By 1975, when McFadden had patented her Marii fabric, her name became synonymous with that elegant and exotic look: a pleated column of fabric, often cascading to the floor. She eventually branched out into perfume, a more casual line of clothes and sheets, among other ventures.

She also married and divorced three more times: to Armin Schmidt, an unemployed young man she met at a nightclub; then to Kohle Yohannan, 30 years her junior, who would go on to become a historian of art and design; and then to Vasilios Calitsis, a theater director.

Despite a contentious divorce in 1992, she and Yohannan remained friends. “She was a great conversationalist, challenging, highly erudite,” he said in an interview for this obituary. “She was living an A-list bohemian life. She was obsessed with the Egyptians, the Sumerians. These embroideries came from tomb paintings, ancient jewelries. They’re a crossover between intellectual research and aesthetic reverie.”

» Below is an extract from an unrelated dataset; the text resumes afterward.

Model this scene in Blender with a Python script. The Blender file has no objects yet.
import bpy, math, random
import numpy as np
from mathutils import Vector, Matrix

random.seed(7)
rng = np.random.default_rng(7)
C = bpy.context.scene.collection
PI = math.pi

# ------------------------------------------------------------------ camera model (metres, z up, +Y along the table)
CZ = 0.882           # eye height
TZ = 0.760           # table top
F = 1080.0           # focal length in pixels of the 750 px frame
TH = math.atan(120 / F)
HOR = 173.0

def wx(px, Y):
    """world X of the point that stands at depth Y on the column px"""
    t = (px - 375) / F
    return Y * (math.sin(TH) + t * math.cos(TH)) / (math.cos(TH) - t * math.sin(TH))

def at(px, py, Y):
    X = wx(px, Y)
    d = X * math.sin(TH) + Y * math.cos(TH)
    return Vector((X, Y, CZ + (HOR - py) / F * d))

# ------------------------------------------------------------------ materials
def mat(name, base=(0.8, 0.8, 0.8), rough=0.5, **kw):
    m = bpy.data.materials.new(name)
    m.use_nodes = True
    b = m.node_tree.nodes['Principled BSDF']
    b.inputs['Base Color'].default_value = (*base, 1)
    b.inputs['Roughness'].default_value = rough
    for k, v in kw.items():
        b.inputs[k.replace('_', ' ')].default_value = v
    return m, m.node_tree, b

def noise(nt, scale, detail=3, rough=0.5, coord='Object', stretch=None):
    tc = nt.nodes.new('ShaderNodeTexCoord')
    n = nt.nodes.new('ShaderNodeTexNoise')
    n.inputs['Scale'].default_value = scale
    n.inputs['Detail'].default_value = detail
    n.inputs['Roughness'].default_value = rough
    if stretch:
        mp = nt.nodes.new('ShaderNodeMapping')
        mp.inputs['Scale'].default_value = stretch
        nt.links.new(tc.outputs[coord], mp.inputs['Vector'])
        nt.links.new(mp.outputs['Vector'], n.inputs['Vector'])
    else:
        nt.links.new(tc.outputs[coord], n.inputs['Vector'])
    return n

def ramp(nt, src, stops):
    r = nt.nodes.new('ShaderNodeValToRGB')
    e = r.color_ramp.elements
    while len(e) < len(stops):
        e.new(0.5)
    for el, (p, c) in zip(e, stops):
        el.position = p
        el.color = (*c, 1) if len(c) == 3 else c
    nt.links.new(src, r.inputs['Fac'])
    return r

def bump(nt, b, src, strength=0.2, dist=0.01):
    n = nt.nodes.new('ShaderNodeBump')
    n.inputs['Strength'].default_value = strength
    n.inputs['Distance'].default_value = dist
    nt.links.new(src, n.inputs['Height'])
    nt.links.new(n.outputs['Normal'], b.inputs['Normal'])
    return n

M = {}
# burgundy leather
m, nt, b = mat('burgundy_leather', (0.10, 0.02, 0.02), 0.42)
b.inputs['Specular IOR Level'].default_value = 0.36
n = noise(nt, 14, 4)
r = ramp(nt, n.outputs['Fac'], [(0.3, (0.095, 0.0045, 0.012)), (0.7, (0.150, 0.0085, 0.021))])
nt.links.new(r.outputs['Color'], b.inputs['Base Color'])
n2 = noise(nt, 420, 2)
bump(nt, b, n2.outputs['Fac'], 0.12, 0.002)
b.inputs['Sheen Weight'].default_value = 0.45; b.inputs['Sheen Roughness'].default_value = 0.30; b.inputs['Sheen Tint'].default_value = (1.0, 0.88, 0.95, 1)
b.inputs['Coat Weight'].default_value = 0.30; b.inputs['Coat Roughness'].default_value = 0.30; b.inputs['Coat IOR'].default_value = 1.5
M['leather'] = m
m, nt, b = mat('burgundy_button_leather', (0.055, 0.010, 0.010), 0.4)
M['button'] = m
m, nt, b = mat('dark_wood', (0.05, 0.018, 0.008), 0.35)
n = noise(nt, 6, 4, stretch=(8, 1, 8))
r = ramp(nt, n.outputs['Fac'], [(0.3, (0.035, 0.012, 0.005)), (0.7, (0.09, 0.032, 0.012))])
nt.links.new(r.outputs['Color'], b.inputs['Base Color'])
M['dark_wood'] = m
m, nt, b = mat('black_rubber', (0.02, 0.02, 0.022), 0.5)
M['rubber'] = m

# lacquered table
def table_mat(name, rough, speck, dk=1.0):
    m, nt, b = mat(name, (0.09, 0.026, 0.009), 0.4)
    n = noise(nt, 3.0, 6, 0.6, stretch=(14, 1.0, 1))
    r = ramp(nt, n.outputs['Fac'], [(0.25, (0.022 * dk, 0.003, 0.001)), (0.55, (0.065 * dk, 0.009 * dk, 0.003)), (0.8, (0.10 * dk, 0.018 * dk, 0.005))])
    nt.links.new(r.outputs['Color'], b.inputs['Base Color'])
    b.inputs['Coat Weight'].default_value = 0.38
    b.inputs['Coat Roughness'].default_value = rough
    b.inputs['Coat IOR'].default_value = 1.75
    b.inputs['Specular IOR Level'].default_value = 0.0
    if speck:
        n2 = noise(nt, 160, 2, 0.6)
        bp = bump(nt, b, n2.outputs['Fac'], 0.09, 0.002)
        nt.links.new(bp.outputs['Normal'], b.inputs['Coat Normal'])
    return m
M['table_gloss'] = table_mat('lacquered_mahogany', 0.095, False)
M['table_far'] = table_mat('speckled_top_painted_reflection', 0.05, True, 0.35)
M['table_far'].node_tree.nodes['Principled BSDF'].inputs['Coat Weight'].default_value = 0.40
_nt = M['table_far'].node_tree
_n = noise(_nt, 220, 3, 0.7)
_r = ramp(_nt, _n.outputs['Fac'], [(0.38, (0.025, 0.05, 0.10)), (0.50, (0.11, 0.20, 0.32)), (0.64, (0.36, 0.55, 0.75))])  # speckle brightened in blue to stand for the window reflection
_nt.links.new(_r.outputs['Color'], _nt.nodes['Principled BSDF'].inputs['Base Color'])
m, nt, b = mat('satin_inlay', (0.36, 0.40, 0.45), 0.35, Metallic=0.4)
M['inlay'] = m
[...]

In 2002, McFadden closed her business. British Vogue attributed the closing to “financial difficulties.” Yohannan had a somewhat different explanation: “Her customers died off. That was the swan song of cafe society of the 1990s, the Pat Buckleys, the Nan Kempners, the Carroll Petries. It was a lifestyle that Mary designed for, and it ceased to exist. The focus is now on starlets. It used to be on socialites.”

McFadden’s partner, Murray Gell-Mann, the 1969 Nobel Prize laureate in physics, died in 2019. Her daughter from her first marriage, Justine Harari, died in 2023. Her brother John is her only immediate survivor.

In 2009, McFadden’s clothes were exhibited at the National Museum of Women in the Arts in Washington, as well as at the Galleries at Moore College of Art & Design in Philadelphia and the Massachusetts College of Art and Design in Boston. Her work is currently the subject of an exhibition, “Modern Ritual: The Art of Mary McFadden,” at Drexel University in Philadelphia.

McFadden “was a true eccentric,” Gross said, “not someone wearing eccentricity as a fashion or as a cloak, but a true eccentric who was lucky enough to live that, in the fullest expression of her eccentricity.”